Eulogio Gillow, con altos grados celestiales, ofició el matrimonio de Amadita, la hija consentida de Porfirio Díaz, con Ignacio de la Torre y Mier, a quien poco después enredarían en redundante redada, en aquella fiestecita de 41 invitados en que caballeros, besados y avezados, de bigote a bigote, sembraban de pelambre el ajeno paladar.

Por cierto que don Eulogio, cuando se hallaba de visita en el Vaticano, en la misma época en que el papa Pío IX bendijo a Maximiliano y a doña Carlotita en su mexicano e imperial viajecito... recibió ascenso sacerdotal de manos del encumbrado clérigo Pelagio Labastida y Dávalos, uno de los “notables” que le entibiaban el trono a su maximiliana Majestá.

Arteros fogonazos de hotel 

Contra la heroica Comuna de París, en el último tercio decimonónico, la burguesía gala sin ninguna galanura, los atacó con todo, con decenas de miles de soldados franceses derrotados que Bismark le devolvió a Thiers para masacrar comuneros; con calumnias de variada inventiva, en la cual llameante sobresale la “piromanía”, expectorada por un tal Cavous que acusó a los revolucionarios de incendiar el Hotel de La Ville que, una vez perpetrado el genocidio en perjuicio de los anarquistas, se convirtió en alcaldía. El sórdido escupitajo aquél tuvo secuela y escuela en salivosos ardores de anagrama.

Es posible que Hitler se haya inspirado en aquella quemante patraña, cuando los nazis chamuscaron el parlamento, el Reichstag, responsabilizaron a comunistas de sus propios fogonazos, decapitaron al holandés Der Lubbe y un trío de búlgaros marxistas, entre ellos Jorge Dimitrov, por poco y pierden la cabeza en un  desliz de guillotina. 

En la lazarina Cámara de Diputados, la de acá, hubo otro extraño chamuscadero, tras las elecciones del ’88 en que a los contadores se les cayó el teatrito… y el cibernético sistema, un trabajador pereció en esos “circunstanciales” flamazos que todavía hieden a comillas. Se tatemaron las boletas, los votos se hincharon en botox, aunque en la víspera los legisladores, tras propuesta de don Diego, el que, hablando de caídas, puntual cae en la Punta del Diamante, resolvieron que a las actas y los sufragios, no había que hacerles el feo, pero sí hacerle de ciego.        

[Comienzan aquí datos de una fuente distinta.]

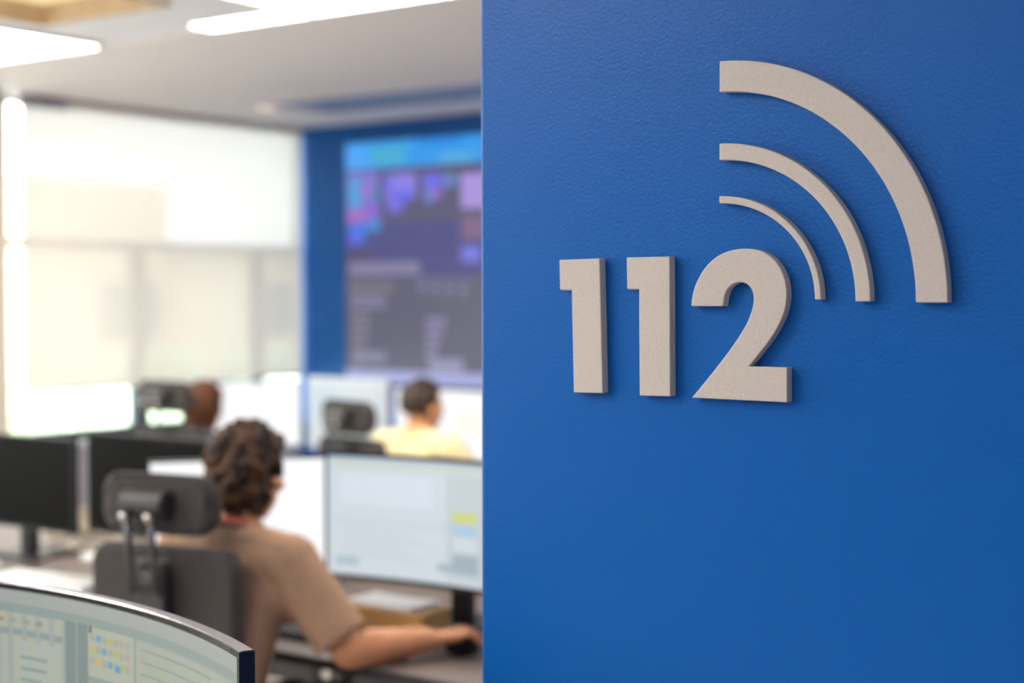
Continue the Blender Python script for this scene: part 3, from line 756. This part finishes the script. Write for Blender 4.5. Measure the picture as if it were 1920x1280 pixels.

 En la dictadura de Machado, en Cuba, otro marxista: Julio Antonio Mella, fue culpado de las hornazas en el Hotel Riveroll que el machadismo provocó. El gran ideólogo isleño consiguió evadir la hoguera que la dictadura le tenía destinada, empero, en pleno centro de La Ciudad de México y en la plenitud del maximato, lo asesinaron a balazos sicarios del dictador, cuando de su brazo Tina Modotti desplazaba las suculencias de su andar. 

De seso el deceso 

En hoteles ocurren crímenes y suicidios, el más común de los fines es la clásica tapa en apertura del seso, que luego del disparo muestran colgantes el despilfarro de todas las ideas. Otra vez La Habana, Otra vez un Hotel: Rivera, allí decidió morir bajo su propia égida Laura Allende, hermana de don Salvador, el presidente derrocado por la ITT, por la CIA, por Nixon, por Kissinger, bajo la material ejecución de sus alfiles pinochetescos.



Antes, en Francia, en el Hotel Alsace, Oscar Wilde perecía, casi ignoto uno de los más famosos escritores en vida, lejos de Londres y Dublín, con el peso duro del encierro en la paradójica exhalación del desaliento, dos años preso, vilipendiado, hecho trizas por su suegro, el marqués de Queensberry, inventor de las reglas de boxeo y padre de lord Douglas, el amante desatado en el huir de la tragedia. Solo el polígrafo en un cuarto que pesaba una lontananza. Solo y desconocido el más conocido de los autores en su era. Sólo solo en un adiós sin nadie, entre lo más íntimo de una lejanía.        

 Otro creador de poligrafías, Cesare Pavese, resolvió su muerte en el turinés Hotel Albergo, ingirió pastillas que adormecen la eternidad de una siesta. Se fue con todos los enigmas, sin letrado andén, sin manuscrita despedida. Marchó nada más consigo mismo, quizá con la murmuración de un poema entre la neblina que el sopor ensueña.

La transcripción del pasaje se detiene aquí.